Could you repeat, exactly as they stand, the lines between the one with "Recreate this scene" and the one with "PI = math.pi", inclusive, minus the pictures?

[DATA FOR THE TASK]

━━━━━━

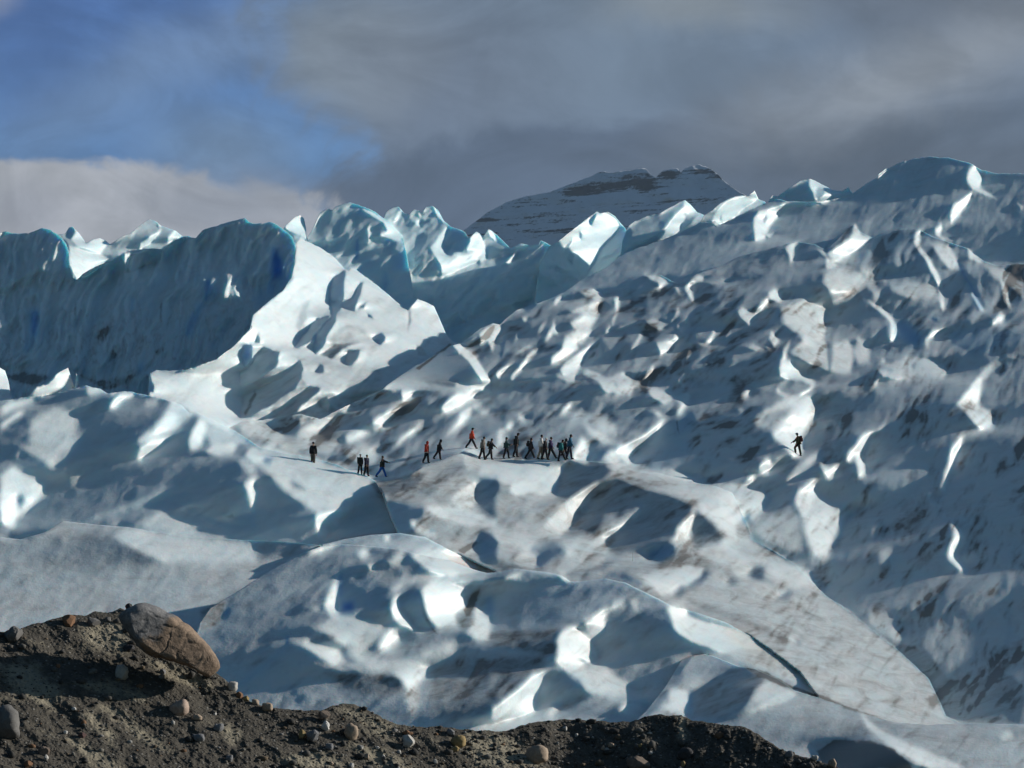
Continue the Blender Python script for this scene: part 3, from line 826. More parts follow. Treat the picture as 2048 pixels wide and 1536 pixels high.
LAYERS = [
 dict(n='front_ridge', xs=[(1250, 8), (1390, 6), (1600, 0)], clear=.1, base=.35, dirt=.35, roll=(14, .8), line=gline(-11),
      crest="1230,1480 1290,1425 1330,1375 1362,1322 1388,1304 1426,1312 1478,1333 1509,1337 1554,1357 1589,1381 1651,1400 1730,1428 1789,1444 1858,1450 1928,1446 2048,1449 2240,1450"),
 dict(n='front_dome', xs=[(1000, 0), (1200, 1.0), (1480, 5.0), (1700, 5.0)], clear=.15, base=.08, dirt=.15, roll=(20, .9), line=[(1090, 137), (1450, 119), (1800, 101)],
      crest="330,1420 380,1300 400,1245 420,1216 470,1186 540,1141 600,1108 640,1093 680,1089 720,1090 800,1098 840,1110 900,1121 950,1140 975,1146 1000,1144 1030,1137 1100,1145 1125,1152 1140,1163 1160,1163 1210,1157 1250,1165 1310,1194 1345,1212 1400,1227 1450,1244 1500,1272 1540,1300 1600,1345 1640,1400 1680,1470"),
 dict(n='low_sheet', clear=.1, base=.27, dirt=.28, roll=(14, .9), line=[(1040, 146), (1300, 129), (1450, 123), (1800, 110)],
      crest="-170,1085 -60,1072 0,1074 40,1079 90,1064 125,1042 180,1048 260,1055 380,1075 470,1079 560,1083 640,1090 700,1120 760,1180"),
 dict(n='dome_shoulder', xs=[(800, 0), (1000, 5.5), (1200, 6.5)], clear=.2, base=.25, dirt=.05, roll=(12, .9), line=[(1066, 146), (1150, 140), (1800, 128)],
      crest="600,1120 640,1090 690,1078 740,1070 800,1066 850,1074 880,1090 905,1103 960,1131 1010,1152 1060,1168 1110,1200"),
 dict(n='cone_ridge', clear=.2, base=.06, dirt=.05, roll=(9, .7), line=[(780, 166), (1080, 149), (1300, 140), (1800, 130)],
      crest="-170,810 -60,800 0,802 40,796 100,790 150,776 172,771 200,778 215,787 250,782 290,789 330,798 360,808 378,826 392,823 404,829 470,862 520,895 560,905 620,915 670,928 700,941 730,950 750,962 764,985 776,1020 792,1060 815,1110"),
 dict(n='plateau', clear=.03, base=.45, dirt=.45, roll=(7, .8), line=gline(0),
      crest="560,1200 600,1120 640,1075 690,1020 735,992 755,976 800,962 850,931 880,922 915,907 938,898 955,898 975,912 1000,918 1031,915 1060,921 1110,922 1140,918 1180,923 1220,926 1270,941 1320,946 1380,963 1430,972 1465,986 1490,1040 1505,1078 1530,1092 1588,1128 1651,1190 1703,1227 1724,1244 1772,1282 1796,1299 1858,1358 1878,1400 1893,1434 1928,1450 2000,1520"),
 dict(n='middle_slope', clear=.12, base=.05, dirt=.16, roll=(6, .6), line=gline(9),
      crest="430,960 450,860 480,845 540,838 600,828 640,838 700,808 760,781 800,752 830,732 870,709 900,692 925,684 960,657 985,646 1000,648 1030,622 1090,601 1130,594 1150,580 1185,577 1205,588 1218,580 1240,577 1262,562 1290,551 1320,550 1355,568 1370,560 1392,548 1440,532 1480,512 1540,497 1585,485 1597,483 1605,486 1630,489 1650,500 1668,486 1690,462 1707,449 1722,465 1750,477 1790,461 1815,457 1838,459 1862,472 1900,485 1935,497 1965,521 1990,531 2020,529 2048,527 2240,520"),
 dict(n='small_chunks', clear=.1, base=.9, dirt=.15, roll=(4, .6), line=[(730, 186), (820, 180)],
      crest="-170,730 -60,728 0,735 10,741 17,762 22,792 34,812 60,790 72,774 90,769 105,757 112,748 136,736 152,745 157,756 151,780 165,812 200,820"),
 dict(n='bright_rib', clear=.1, base=.92, dirt=.08, roll=(5, .6), line=[(450, 222), (600, 208), (850, 184)],
      crest="285,840 296,800 298,748 312,739 330,742 370,740 432,718 470,690 500,656 505,630 540,600 566,580 583,552 590,520 592,485 600,477 640,495 666,512 690,539 697,541 702,535 714,541 760,575 790,601 815,620 826,608 835,597 850,604 868,612 880,640 892,668 905,682 922,690 950,712 980,760"),
 dict(n='dark_wall', clear=.28, base=.07, dirt=.10, roll=(7, .8), line=[(437, 231), (600, 222), (790, 209)],
      crest="-170,475 -60,462 0,466 12,462 25,467 58,466 85,455 102,460 122,474 133,488 138,504 140,535 146,556 153,560 165,548 190,533 224,520 247,507 262,502 300,497 324,498 345,484 366,475 378,474 392,476 405,460 428,453 470,440 490,437 500,445 511,447 540,444 556,450 572,462 585,475 594,500 600,560 606,640"),
 dict(n='upper_ridge', clear=.28, base=.05, dirt=.08, roll=(8, .7), line=[(320, 262), (600, 217)],
      crest="1010,690 1050,630 1090,602 1130,583 1160,562 1210,537 1237,514 1270,498 1310,485 1357,467 1385,453 1400,446 1430,442 1440,449 1485,428 1517,413 1553,398 1580,403 1633,403 1677,397 1704,387 1737,365 1755,354 1774,338 1805,324 1830,317 1856,313 1900,316 1925,322 1945,328 1962,340 1989,346 2020,347 2048,346 2240,350"),
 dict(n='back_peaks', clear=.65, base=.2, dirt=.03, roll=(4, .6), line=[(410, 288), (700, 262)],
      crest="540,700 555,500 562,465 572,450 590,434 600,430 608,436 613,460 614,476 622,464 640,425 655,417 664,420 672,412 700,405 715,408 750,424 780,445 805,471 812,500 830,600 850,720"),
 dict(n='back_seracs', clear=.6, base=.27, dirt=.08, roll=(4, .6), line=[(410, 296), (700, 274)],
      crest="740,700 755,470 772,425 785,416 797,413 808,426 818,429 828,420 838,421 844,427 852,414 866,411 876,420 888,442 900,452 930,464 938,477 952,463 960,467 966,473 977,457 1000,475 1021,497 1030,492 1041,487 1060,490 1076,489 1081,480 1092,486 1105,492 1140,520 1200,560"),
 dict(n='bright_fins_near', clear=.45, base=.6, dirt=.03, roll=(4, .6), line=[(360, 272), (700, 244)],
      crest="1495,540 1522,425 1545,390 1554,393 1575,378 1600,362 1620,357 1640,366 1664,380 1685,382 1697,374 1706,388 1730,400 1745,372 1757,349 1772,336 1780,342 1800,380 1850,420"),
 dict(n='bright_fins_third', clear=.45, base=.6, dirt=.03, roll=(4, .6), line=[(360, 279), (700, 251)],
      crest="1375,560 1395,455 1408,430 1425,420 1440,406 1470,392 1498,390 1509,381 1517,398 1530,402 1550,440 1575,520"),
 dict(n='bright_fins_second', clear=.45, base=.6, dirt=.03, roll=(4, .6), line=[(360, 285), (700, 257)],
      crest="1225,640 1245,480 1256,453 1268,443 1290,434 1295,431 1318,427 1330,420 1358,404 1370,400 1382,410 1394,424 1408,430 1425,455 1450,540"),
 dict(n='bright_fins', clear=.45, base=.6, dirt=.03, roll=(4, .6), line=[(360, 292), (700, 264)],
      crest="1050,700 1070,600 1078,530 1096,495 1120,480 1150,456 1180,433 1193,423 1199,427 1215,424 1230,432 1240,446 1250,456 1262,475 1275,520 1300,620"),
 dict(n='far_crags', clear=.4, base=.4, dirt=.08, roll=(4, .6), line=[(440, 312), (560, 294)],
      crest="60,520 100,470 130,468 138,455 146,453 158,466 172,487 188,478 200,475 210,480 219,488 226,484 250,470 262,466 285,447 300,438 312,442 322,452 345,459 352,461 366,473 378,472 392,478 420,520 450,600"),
]
MORAINE = dict(n='moraine', line=[(1200, 45.2), (1250, 44.3), (1536, 39.6), (1800, 34.5)], roll=(9, .9),
      crest="-170,1300 -80,1275 0,1266 20,1262 40,1258 60,1250 100,1240 125,1233 150,1228 170,1231 190,1224 215,1226 240,1216 300,1240 400,1320 432,1345 455,1362 475,1388 500,1402 530,1412 560,1418 600,1421 640,1421 665,1412 690,1406 712,1410 745,1425 775,1440 800,1450 850,1454 880,1453 930,1458 990,1463 1012,1462 1040,1452 1080,1442 1150,1438 1180,1441 1230,1444 1260,1444 1290,1434 1318,1428 1340,1432 1360,1430 1385,1440 1410,1443 1450,1450 1490,1453 1505,1462 1530,1478 1560,1497 1600,1512 1650,1526 1690,1542 1760,1560 1900,1600 2240,1650")

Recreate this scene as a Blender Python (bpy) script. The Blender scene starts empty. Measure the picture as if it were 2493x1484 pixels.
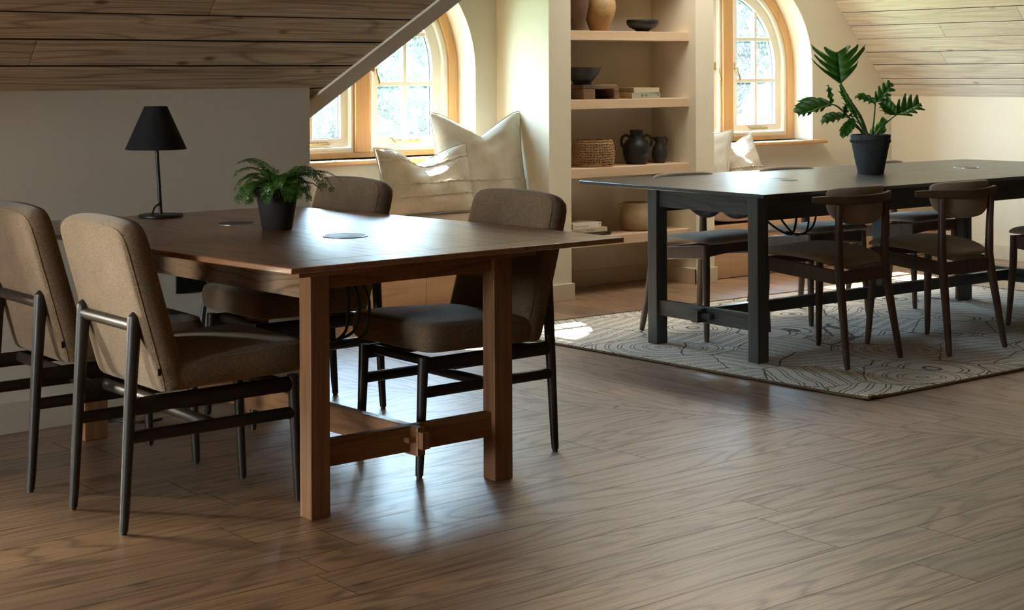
import bpy, bmesh, math, random
from mathutils import Vector, Matrix
sc = bpy.context.scene
C = sc.collection
R = random.Random(7)
PI = math.pi

# ------------------------------------------------------------------ camera
F_PX, YAW, ROLL, CY, CAM_H = 3915.45, 0.8903060, -0.00421169, 174.44, 1.26
fw = Vector((math.cos(YAW), math.sin(YAW), 0)); rt = fw.cross(Vector((0, 0, 1))).normalized(); up = rt.cross(fw)
rt2 = rt*math.cos(ROLL)+up*math.sin(ROLL); up2 = -rt*math.sin(ROLL)+up*math.cos(ROLL)
cam = bpy.data.cameras.new('camera'); co = bpy.data.objects.new('camera', cam); C.objects.link(co)
cam.sensor_fit = 'HORIZONTAL'; cam.sensor_width = 36; cam.lens = F_PX/2493*36
cam.shift_y = -(742-CY)/2493
cam.dof.use_dof = True; cam.dof.focus_distance = 5.8; cam.dof.aperture_fstop = 11
cam.clip_start = .05; cam.clip_end = 400
m = Matrix.Identity(4)
for i in range(3):
    m[i][0] = rt2[i]; m[i][1] = up2[i]; m[i][2] = -fw[i]
m[0][3] = 0; m[1][3] = 0; m[2][3] = CAM_H
co.matrix_world = m
sc.camera = co

# ------------------------------------------------------------------ light
sc.view_settings.view_transform = 'Standard'; sc.view_settings.look = 'None'
sc.view_settings.gamma = 1; sc.view_settings.use_curve_mapping = False
sc.view_settings.exposure = 2.46
sc.cycles.use_denoising = True
sc.cycles.max_bounces = 10; sc.cycles.diffuse_bounces = 6; sc.cycles.glossy_bounces = 4
sc.cycles.transparent_max_bounces = 12; sc.cycles.transmission_bounces = 4
sc.cycles.sample_clamp_indirect = 6; sc.cycles.blur_glossy = 1.0
sc.cycles.caustics_reflective = False; sc.cycles.caustics_refractive = False
SKY = 8.8; SUN = 24.0
w = bpy.data.worlds.new('world'); sc.world = w; w.use_nodes = True
nt = w.node_tree; bg = nt.nodes['Background']
tc = nt.nodes.new('ShaderNodeTexCoord'); sp = nt.nodes.new('ShaderNodeSeparateXYZ'); rp = nt.nodes.new('ShaderNodeValToRGB')
nt.links.new(tc.outputs['Generated'], sp.inputs[0]); nt.links.new(sp.outputs[2], rp.inputs[0]); nt.links.new(rp.outputs[0], bg.inputs[0])
rp.color_ramp.elements[0].position = 0.0; rp.color_ramp.elements[0].color = (.66, .86, 1.0, 1)
rp.color_ramp.elements[1].position = .8; rp.color_ramp.elements[1].color = (.40, .66, 1.0, 1)
bg.inputs[1].default_value = SKY
sl = bpy.data.lights.new('sun', 'SUN'); sl.energy = SUN; sl.angle = math.radians(.7); sl.color = (1, .93, .82)
so = bpy.data.objects.new('sun', sl); C.objects.link(so)
so.rotation_euler = Vector((-.04, -1, -1)).to_track_quat('-Z', 'Y').to_euler()
def portal(x, y, z, sx, sz, direc):
    l = bpy.data.lights.new('portal', 'AREA'); l.shape = 'RECTANGLE'; l.size = sx; l.size_y = sz
    l.cycles.is_portal = True
    o = bpy.data.objects.new('portal', l); C.objects.link(o); o.location = (x, y, z)
    o.rotation_euler = Vector(direc).to_track_quat('-Z', 'Z').to_euler()
WINX = (4.876, 7.748); LWINX = (-.284, -3.156)
for cx in WINX+LWINX: portal(cx, 7.47, 1.38, 1.3, 1.2, (0, -1, 0))
# added warm fill at an unseen opening in the hall's left end wall
END_OPENING = (2.2, 4.9, .9, 2.75)      # y0,y1,z0,z1
el = bpy.data.lights.new('end_wall_fill', 'AREA'); el.shape = 'RECTANGLE'; el.size = END_OPENING[1]-END_OPENING[0]; el.size_y = END_OPENING[3]-END_OPENING[2]
el.energy = 62; el.color = (1, .80, .55)
eo = bpy.data.objects.new('end_wall_fill', el); C.objects.link(eo); eo.location = (-8.15, (END_OPENING[0]+END_OPENING[1])/2, (END_OPENING[2]+END_OPENING[3])/2)
eo.rotation_euler = Vector((1, 0, 0)).to_track_quat('-Z', 'Z').to_euler()

# daylight in the left wing's window (outside the picture), raking the left chairs
def window_light(name, loc, direc, sx, sz, power, col):
    l = bpy.data.lights.new(name, 'AREA'); l.shape = 'RECTANGLE'; l.size = sx; l.size_y = sz; l.energy = power; l.color = col
    o = bpy.data.objects.new(name, l); C.objects.link(o); o.location = loc; o.rotation_euler = Vector(direc).to_track_quat('-Z', 'Z').to_euler()
window_light('left_wing_window_daylight', (LWINX[0], 7.46, 1.36), (0, -1, 0), 1.15, 1.05, 230, (1, .86, .66))
# added fill lamp under the flat ceiling above the black table, no opening there
window_light('ceiling_fill', (6.7, 6.0, 2.866), (.3, -.1, -1), .9, 1.3, 20, (1, .95, .85))

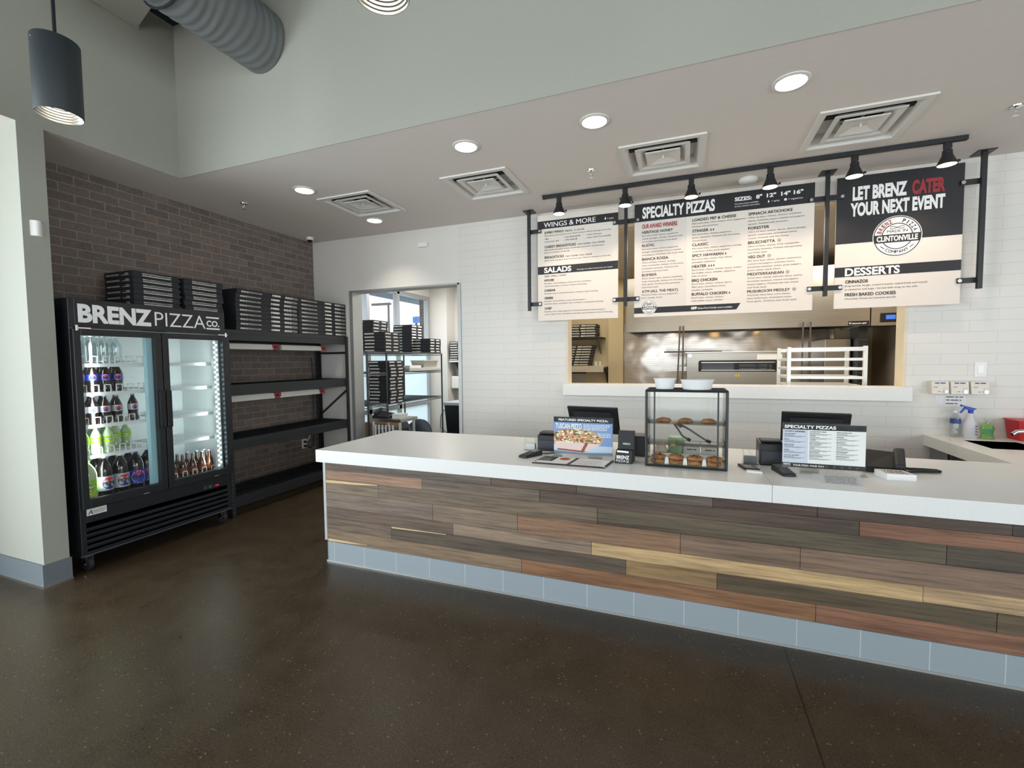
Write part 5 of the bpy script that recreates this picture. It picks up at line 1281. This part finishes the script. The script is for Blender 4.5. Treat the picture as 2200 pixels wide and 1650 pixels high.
MB().box(2.172, 2.250, YW-.006, YW, 1.328, 1.448).build('plate', WHITEPL, t, bev=.002)
MB().hexa([(2.194, YW-.012, 1.358), (2.228, YW-.012, 1.358), (2.228, YW-.006, 1.358), (2.194, YW-.006, 1.358), (2.194, YW-.008, 1.420), (2.228, YW-.008, 1.420), (2.228, YW-.006, 1.420), (2.194, YW-.006, 1.420)]).build('rocker', M('bright_white_plastic', (244, 244, 242), .3), t)
t = thing('paper_notice', 'small white paper notice on tile under the dispensers', 'notice', (2.06, YW, 1.095))
MB().box(1.992, 2.128, YW-.0015, YW, 1.092, 1.178).box(1.93, 1.985, YW-.0012, YW, 1.098, 1.176).build('sheet', M('white_copy_paper', (222, 222, 224), .5), t)
mb = MB()
for z, w in ((1.158, .11), (1.132, .10), (1.104, .075)): words(mb, (2.0, YW-.0022, z), w, .008)
mb.build('lettering', INKG, t, recalc=False)
t = thing('water_bottle', 'clear water bottle with blue label by the tiled wall', 'bottle', (2.035, 4.70, ZT))
MB().lathe((2.035, 4.70, ZT), [(.028, 0), (.033, .008), (.033, .10), (.030, .112), (.033, .125), (.031, .160), (.016, .185), (.0135, .20)], 20).build('body', PET, t, True)
MB().lathe((2.035, 4.70, ZT), [(.0335, .112), (.034, .115), (.034, .142), (.0335, .146)], 20, cap=False).build('label', M('blue_water_label', (36, 66, 130), .4), t)
MB().lathe((2.035, 4.70, ZT), [(.0155, .198), (.0155, .214), (.01, .216)], 16).build('cap', WHITEPL, t)
t = thing('spray_bottle', 'translucent spray bottle with blue trigger head by the tiled wall', 'spray bottle', (2.115, 4.67, ZT))
MB().lathe((2.115, 4.67, ZT), [(.040, 0), (.044, .006), (.044, .105), (.040, .125), (.024, .165), (.020, .195), (.016, .20)], 22, sq=(1, .8)).build('body', M('translucent_white_plastic', (206, 206, 212), .4), t, True)
BLT = M('blue_trigger_plastic', (24, 70, 176), .4)
mb = MB().cyl((2.115, 4.67, ZT+.198), (2.115, 4.67, ZT+.222), .016, n=16)
mb.hexa([(2.100, 4.66, ZT+.222), (2.128, 4.66, ZT+.222), (2.128, 4.68, ZT+.222), (2.100, 4.68, ZT+.222), (2.060, 4.66, ZT+.262), (2.150, 4.66, ZT+.236), (2.150, 4.68, ZT+.236), (2.060, 4.68, ZT+.262)])
mb.cyl((2.062, 4.67, ZT+.256), (2.050, 4.67, ZT+.262), .008, n=10)
s = mb.build('spray_head', BLT, t, bev=.002)
MB().hexa([(2.045, 4.664, ZT+.200), (2.055, 4.664, ZT+.198), (2.055, 4.676, ZT+.198), (2.045, 4.676, ZT+.200), (2.076, 4.664, ZT+.248), (2.090, 4.664, ZT+.244), (2.090, 4.676, ZT+.244), (2.076, 4.676, ZT+.248)]).build('trigger', BLT, s)
mb = MB()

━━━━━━

[FULL RESPONSE]
Recreate this scene as a Blender Python (bpy) script. The Blender scene starts empty. Measure the picture as if it were 2493x1484 pixels.
import bpy, bmesh, math, random
from mathutils import Vector, Matrix
sc = bpy.context.scene
C = sc.collection
R = random.Random(7)
PI = math.pi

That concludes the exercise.